Ankara, üst siyasi seviyelerde kendilerine genelde nazik davranılması, yüzlerine fazla eleştiri yapılmaması nedeniyle Amerikan tarafının Türkiye’nin son dönem dış politikasından -ve kısmen iç gidişatından- rahatsızlığının boyutlarını iyi okuyamadı. Kazanın sadece altlarda kaynadığı, sorunun muayyen kişilerden kaynaklandığı düşünüldü. O kişilerin de siyasi tayinle ilgili makamlara geldiği, son tahlilde ‘sahibinin sesi’ olduğu, ama ‘kötü polis’i oynamak durumunda kaldığı gerçeği biraz göz ardı edildi. Bu bağlamda, Wikileaks belgelerinde yazılanları sadece bir grup diplomatın görüşüymüş gibi değerlendirmek, yanlış olur. Bana göre aynanın Washington’a bakan yüzü de pek farklı sayılmaz.
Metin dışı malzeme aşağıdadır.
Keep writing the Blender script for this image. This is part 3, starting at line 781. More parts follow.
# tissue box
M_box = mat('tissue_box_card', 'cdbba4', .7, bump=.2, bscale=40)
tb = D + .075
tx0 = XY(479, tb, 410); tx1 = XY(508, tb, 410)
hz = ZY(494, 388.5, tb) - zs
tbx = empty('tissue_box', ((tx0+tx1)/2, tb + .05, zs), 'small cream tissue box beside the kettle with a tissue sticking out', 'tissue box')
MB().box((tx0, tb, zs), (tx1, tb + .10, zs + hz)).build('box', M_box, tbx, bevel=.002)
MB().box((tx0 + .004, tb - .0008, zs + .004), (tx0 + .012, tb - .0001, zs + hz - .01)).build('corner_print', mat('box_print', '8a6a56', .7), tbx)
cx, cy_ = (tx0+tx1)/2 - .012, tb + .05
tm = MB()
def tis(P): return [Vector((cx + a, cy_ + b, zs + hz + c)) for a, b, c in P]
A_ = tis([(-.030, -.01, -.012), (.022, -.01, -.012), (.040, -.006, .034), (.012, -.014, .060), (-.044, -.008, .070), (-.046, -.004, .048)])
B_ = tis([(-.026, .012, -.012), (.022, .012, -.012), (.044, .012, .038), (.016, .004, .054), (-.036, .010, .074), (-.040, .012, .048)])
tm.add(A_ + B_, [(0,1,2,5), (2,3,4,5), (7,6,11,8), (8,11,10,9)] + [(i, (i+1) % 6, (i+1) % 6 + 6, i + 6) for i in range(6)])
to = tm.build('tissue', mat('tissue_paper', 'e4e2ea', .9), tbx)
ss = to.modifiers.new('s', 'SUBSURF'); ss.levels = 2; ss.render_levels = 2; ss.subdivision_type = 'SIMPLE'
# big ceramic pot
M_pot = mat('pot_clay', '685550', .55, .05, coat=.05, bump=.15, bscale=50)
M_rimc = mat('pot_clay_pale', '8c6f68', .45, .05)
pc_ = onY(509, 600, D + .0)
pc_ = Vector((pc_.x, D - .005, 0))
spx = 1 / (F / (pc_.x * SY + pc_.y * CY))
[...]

Amerikalıların mutsuz olması, illa sadece Türkiye’nin bir şeyleri yanlış yaptığı ve düzeltmesi gerektiği manasına gelmiyor. Özellikle Ortadoğu’da Amerikan politikalarının onlarca yıldır çözümden ziyade sorun ürettiği aşikâr. Türkiye, ulusal çıkarlar saikiyle, bazı yanlış Amerikan politikalarının parçası olmak istemiyor. Ve dostu ABD’yi uyarmak istiyor. Washington’a yeri geldiğinde ‘hayır’ deme gücünü ve kabiliyetini de artık kendinde görüyor. Diğer yandan, Türkiye, ABD’yi ve en önemli müttefiklerinden İsrail’i karşısına alarak bölgesinde ve dünyada ulusal çıkarlarını verimli şekilde ilerletemez. İşte bu noktada Türk dış politikasına da bazı ince ayarlar gerekiyor. Bence hükümet artık bunu daha iyi görüyor. Washington ve Tel Aviv’le ilişkileri düzeltmeyi ve makul bir noktaya getirmeyi önemsiyor.

Sonuçta, Wikileaks olayından hem Ankara hem de Washington’un gerekli dersleri çıkaracağını umuyorum. Karşılıklı önyargılardan mümkün mertebe arındırılmış bir resmi ilişki düzeni kurmak, diyaloğun verimini artırmak, özellikle birbirini daha iyi dinlemeyi öğrenmek gerekiyor. Soğuk Savaş sonrasında dünyada hâlâ taşlar yerine oturmazken, ABD böbrek taşlarını düşürmenin sancılarını çekiyor. Türkiye ise dünyada kendine yeni bir yer arıyor. Karşılıklı sabır ve olgunluk lazım.